Hot Tables in Chang Mai

by Benjamin Malcolm
  

Baan Suan's Timeless Pleasures

The charm of Baan Suan Restaurant is not simply that it is along the Ping River. Indeed, there are many restaurants, pubs and music halls that have staked out their piece of the main water artery that cuts through Chiang Mai. No, the difference here is that Baan Suan Restaurant is along a bend in the Ping River, six kilometres north of town, far from other attractions. This, believe it or not, makes all the difference.

"Usually the river goes straight all the time," said Owner and Architect Chulathat Kitibutr. "So we were looking for land with a curve and that had a mountain view. We found many places, but none of them were interesting … except for this one."

Obviously, the discriminating diners of the north agree. Since their move from the Le Grand Lanna area seven years ago, where the restaurant was located in a garden (hence the name in Thai), Baan Suan has been attracting publicity and notable clientele including members of the Thai Royal Family and, most recently, the President of Singapore.

The view, for sure, is one of the top reasons to come, especially at sunset, when the colours of the sky outline the mountains in the distance and plays off the slow moving waters of the river. Occasionally, at this time, a fisherman will make their way by paddle canoe down the river, providing the perfect pastoral scene for an evening meal. There is a huge open porch space, including both sitting and dining areas and a multitude of private enclosed rooms for private parties, so there is never a scramble for good seating. All these areas have access to this marvellous view.

But Baan Suan offers two other obvious strong cards, the architecture, a local tradition championed by the owner and the food, a half-and-half fusion mix of Thai and foreign seasonal treats.
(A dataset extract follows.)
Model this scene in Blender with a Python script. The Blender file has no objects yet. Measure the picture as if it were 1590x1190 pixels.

Khun Chulathat, who was also responsible for the design of the famous Four Seasons, explained the concept behind the structure, which took one and a half years to build, starting with the landscaping and gardening. It is related to Lanna architecture, but even simpler, using mostly wood and terra cotta tiles, among other natural materials. He imported a team of wood craftsmen from a local village to help with the construction. Similar to some of the older buildings along the river, especially in the Wat Gate area, Baan Suan's design of multi-levelled porches and gazebos is uniquely local.
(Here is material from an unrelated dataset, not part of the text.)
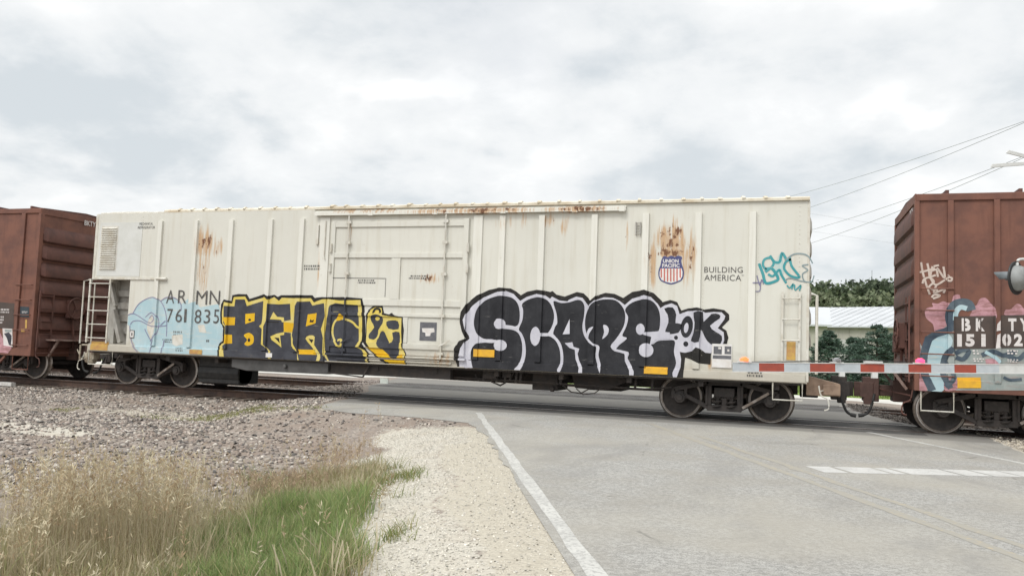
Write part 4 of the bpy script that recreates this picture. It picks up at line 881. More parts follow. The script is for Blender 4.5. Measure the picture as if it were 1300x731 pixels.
# railroad shield
G = zc(815, 270, 5.652); sh = [(148, 322), (160, 310), (185, 318), (209, 308), (235, 318), (258, 308), (288, 320), (282, 345), (288, 375), (299, 410), (300, 450), (285, 485), (250, 503), (209, 515), (165, 503), (132, 485), (118, 450), (120, 410), (133, 375), (138, 345)]
D.poly([G(p) for p in smooth_poly(sh, True, 3)], 2, 2)
in_ = [(134, 400), (285, 400), (291, 425), (290, 455), (276, 482), (245, 495), (209, 505), (170, 495), (141, 482), (127, 455), (127, 425)]; D.poly([G(p) for p in in_], 3, 3)
for i in range(7):
    x = 134+i*22.6; b = 478+8*math.sin((i+.5)/7*PI)+8; D.poly([G((x, 401)), (G((x+10, 401))), G((x+10, b if 0 < i < 6 else 470)), G((x, b if 0 < i < 6 else 462))], 1, 4)
tx(D, 'UNION', 841.7, 329.0, 861.5, 333.7, 3, 3, .03); tx(D, 'PACIFIC', 840.7, 334.8, 862.8, 339.4, 3, 3, .03)
# reflectors and placards
for q in ((602, 443.5, 629, 453), (818, 465.5, 847.8, 474.5)): rect(D, *q, 4, 16)
rect(D, 242, 443.6, 258, 449.4, 5, 12); rect(D, 998.5, 433.5, 1010, 457, 5, 2); rect(D, 116, 433.5, 138, 444.5, 5, 2); rect(D, 165, 419, 171, 429, 0, 10); rect(D, 165.7, 420, 170.3, 428, 3, 11); rect(D, 167.2, 422, 168.8, 426, 0, 12)
rect(D, 533.5, 409, 554.8, 432.5, 7, 3); 
Q = zc(500, 390, 8.118); D.poly([Q(p) for p in ((295, 215), (420, 215), (425, 255), (385, 265), (380, 295), (332, 298), (330, 262), (300, 255))], 3, 4)
rect(D, 904, 436.5, 929, 466.5, 3, 16); rect(D, 906, 439.5, 916.5, 449.5, 7, 17); rect(D, 920, 439.5, 928.3, 449.5, 7, 17); rect(D, 905, 451, 928.3, 455.5, 7, 17); rect(D, 912, 440.5, 915.5, 443, 3, 18); rect(D, 923.5, 443.2, 926, 446, 3, 18)
rect(D, 339, 448, 347, 453.5, 3, 16)
D.build('lettering', PLX, car)

# --- charcoal and white graffiti on the right half
def path(D, f, pts, m, layer, sm=True, n=4): D.poly([f(p) for p in (smooth_poly(pts, True, n) if sm else pts)], m, layer)
def mix_path(segs):
    o = []
    for f, pts in segs: o += [f(p) for p in pts]
    return o
a, b, c = zc(575, 360, 5.847), zc(700, 360, 5.847), zc(810, 360, 5.847)
D = Decals(ALLR, 0, zmin=.838, xmin=-7.6)
MS = [G_OUT, G_WH, G_DK]
sil = mix_path([(a, [(40, 690), (30, 600), (8, 540), (14, 480), (45, 428), (98, 408), (72, 350), (55, 270), (66, 210), (105, 150), (180, 88), (270, 46), (350, 30), (430, 36), (470, 58), (505, 86), (550, 60), (620, 46), (690, 54), (722, 62), (740, 55), (770, 82), (830, 96)]),
                (b, [(110, 92), (190, 62), (240, 72), (275, 106), (291, 126), (330, 92), (400, 68), (470, 76), (533, 106), (600, 62), (690, 46), (760, 70), (820, 128)]),
                (c, [(183, 137), (240, 121), (290, 136), (322, 200), (370, 184), (440, 177), (492, 192), (560, 183), (640, 196), (676, 228), (678, 268), (622, 325), (656, 348), (671, 400), (660, 448), (635, 458), (560, 458), (545, 480), (538, 600), (450, 590), (390, 560), (350, 548), (340, 640), (330, 760)])])
D.poly(sil, 0, 1)
sil = mix_path([(a, [(52, 690), (48, 600), (46, 550), (62, 480), (92, 432), (130, 405), (96, 350), (80, 270), (98, 228), (150, 165), (225, 105), (320, 64), (400, 56), (450, 76), (500, 128), (545, 100), (620, 76), (690, 90), (722, 112), (736, 96), (790, 124), (850, 132)]),
                (b, [(130, 120), (185, 96), (232, 106), (275, 164), (320, 126), (390, 101), (460, 106), (510, 130), (545, 158), (600, 112), (690, 86), (740, 100), (790, 150), (812, 184)]),
                (c, [(168, 180), (200, 160), (250, 146), (290, 165), (308, 226), (370, 204), (470, 200), (500, 216), (560, 210), (620, 212), (648, 240), (640, 266), (592, 330), (636, 360), (640, 420), (628, 452), (560, 456), (545, 516), (500, 512), (455, 480), (430, 472), (400, 500), (350, 512), (310, 506), (320, 560), (315, 620), (290, 690), (270, 720), (262, 760)])])
D.poly(sil, 1, 2)
path(D, a, [(163, 260), (183, 190), (240, 126), (330, 93), (410, 96), (460, 120), (488, 165), (497, 230), (490, 290), (466, 316), (400, 314), (350, 330), (440, 342), (488, 370), (513, 440), (512, 530), (488, 600), (455, 640), (450, 700), (180, 700), (150, 620), (136, 540), (145, 480), (175, 446), (220, 436), (300, 440), (300, 414), (230, 408), (185, 375), (163, 320)], 2, 3)
D.ellipse(a((348, 298)), 48/5.847/62, 38/5.847/58, 1, 4); D.ellipse(a((352, 457)), 54/5.847/62, 40/5.847/58, 1, 4)
D.poly([a(p) for p in ((385, 305), (440, 312), (475, 322), (480, 340), (440, 334), (385, 330))], 1, 5)
D.poly([a(p) for p in ((160, 412), (240, 412), (330, 418), (320, 440), (240, 436), (160, 445))], 1, 5)
path(D, a, [(514, 152), (560, 118), (630, 101), (690, 116), (730, 160), (751, 230), (742, 300), (706, 365), (668, 366), (668, 386), (722, 392), (768, 430), (795, 500), (797, 590), (775, 640), (770, 700), (488, 700), (520, 610), (541, 520), (535, 430), (512, 370), (490, 338), (516, 270), (522, 200)], 2, 3)
D.ellipse(a((614, 390)), 43/5.847/62, 69/5.847/58, 1, 4); D.poly([a(p) for p in ((650, 366), (705, 366), (705, 390), (650, 390))], 1, 5)
path(D, b, [(16, 132), (70, 143), (130, 139), (190, 121), (226, 129), (246, 170), (243, 240), (231, 310), (238, 370), (265, 420), (310, 458), (333, 472), (328, 540), (345, 620), (350, 720), (62, 720), (85, 610), (88, 520), (68, 440), (28, 388), (14, 368), (28, 320), (44, 290), (38, 220)], 2, 3)
path(D, b, [(136, 262), (84, 376), (136, 373)], 1, 4, False); D.poly([b(p) for p in ((100, 441), (156, 434), (165, 468), (208, 482), (195, 520), (206, 570), (231, 620), (230, 700), (196, 700), (206, 625), (180, 560), (174, 490), (135, 476))], 1, 4)
path(D, b, [(268, 200), (300, 152), (350, 124), (420, 116), (480, 126), (524, 166), (547, 220), (544, 290), (520, 350), (480, 410), (441, 462), (470, 500), (540, 520), (552, 580), (580, 640), (584, 720), (382, 720), (366, 600), (350, 530), (356, 465), (312, 442), (272, 396), (252, 330), (252, 260)], 2, 3)
D.poly([b(p) for p in smooth_poly([(316, 320), (280, 335), (262, 368), (276, 410), (284, 372)], True, 3)], 1, 4)
D.poly([b(p) for p in smooth_poly([(385, 308), (412, 312), (427, 340), (415, 380), (378, 410), (392, 360)], True, 3)], 1, 4)
path(D, b, [(548, 192), (600, 140), (690, 116), (750, 131), (793, 185), (808, 260), (796, 350), (745, 357), (745, 395), (740, 425), (752, 450), (790, 425), (850, 420), (915, 425), (910, 505), (925, 590), (900, 660), (880, 720), (612, 720), (600, 620), (566, 560), (572, 508), (480, 482), (560, 408), (527, 385), (555, 320), (570, 250)], 2, 3)
D.poly([b(p) for p in ((520, 390), (560, 408), (515, 440), (480, 484), (572, 506), (562, 545), (590, 600), (613, 650), (612, 720), (582, 720), (578, 640), (546, 575), (544, 520), (480, 502), (438, 466), (480, 428))], 1, 4)
D.ellipse(b((662, 338)), 36/5.847/66, 42/5.847/62, 1, 5); D.ellipse(b((704, 493)), 57/5.847/66, 51/5.847/62, 1, 5)
D.poly([b(p) for p in ((665, 362), (745, 357), (800, 352), (880, 362), (880, 412), (775, 414), (758, 440), (730, 460), (742, 395), (690, 380))], 1, 6)
path(D, c, [(195, 185), (258, 176), (284, 232), (278, 292), (326, 300), (300, 364), (212, 372), (205, 340), (225, 290), (220, 230)], 2, 3, True, 2)
D.ellipse(c((362, 320)), 46/5.847/66, 80/5.847/62, 2, 3, -.12); D.ellipse(c((358, 328)), 17/5.847/66, 37/5.847/62, 1, 4, -.12)
path(D, c, [(414, 214), (482, 210), (486, 284), (545, 225), (602, 228), (606, 258), (534, 312), (575, 356), (622, 388), (612, 446), (540, 449), (495, 395), (468, 340), (452, 432), (392, 424), (412, 370), (422, 290)], 2, 4, True, 2)
D.ellipse(c((282, 400)), 15/5.847/66, 15/5.847/62, 2, 4); D.ellipse(c((355, 447)), 19/5.847/66, 19/5.847/62, 2, 4)
D.build('graffiti', MS, car, 'large rounded charcoal graffiti letters outlined in white')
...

"This kind of architecture is from the local people, from the village," Khun Chulathat said. "Normally, we can only see this deep in the countryside."

The food is the final drawing card and it is this element that I come to savour later in the evening, after the sun has set and the stars come out above the porch. Chefs Nittaya Manee and Decha Hiranlayo have been with the restaurant from the beginning and have worked their magic mix of European and Thai favourites into an appealing blend.

Our menu is a four-stage event, starting with an arranged plate of appetizers and ending with coffee and dessert.

The first stage is naturally, a mix of things, fried New Zealand mussels with spicy red curry paste, crispy guava salad and deep fried sweet pork sausage. These are followed quickly by the peppery sharp Chiang Mai-style "local" chicken soup, also known as Chiang Mai Tom Yam. The mussels are a luscious treat and with a glass of red wine, a perfect way to start the meal.

More and more diners have come as the evening moves along and there are several larger groups enjoying dinner out on the porch of Baan Suan on this random weekday evening. The main course arrives and it is another mix of seasonal specialties. Fried Chiang Mai sausage has been mixed with "Pak-Kee-Hood," a local vegetable and this has been partnered with sweet pieces of snakehead fish with lemongrass glaze. Chiang Mai-style pork curry, the famous local "Gang Ong-Lay," and fried rice with crab round out the main dish.

The fried rice is cleverly arranged in a folded banana leaf, which is standing up straight on the plate. I noticed this earlier as well with the water glasses. The banana leaves form a natural and cleverly decorative seal for the glassware.

My final course is an espresso with a Granite de Saint-Emilion with mango, or mango topped with red wine ice layers. How appropriate to end the meal with this crisply sweet dessert underneath the canopy of stars on the porch.

As I leave, I admire once more the understated elegance of the local architecture, this time under torchlight. It is many kilometres back to town and I follow the Ping River all the way back southward to the bright lights of the big city.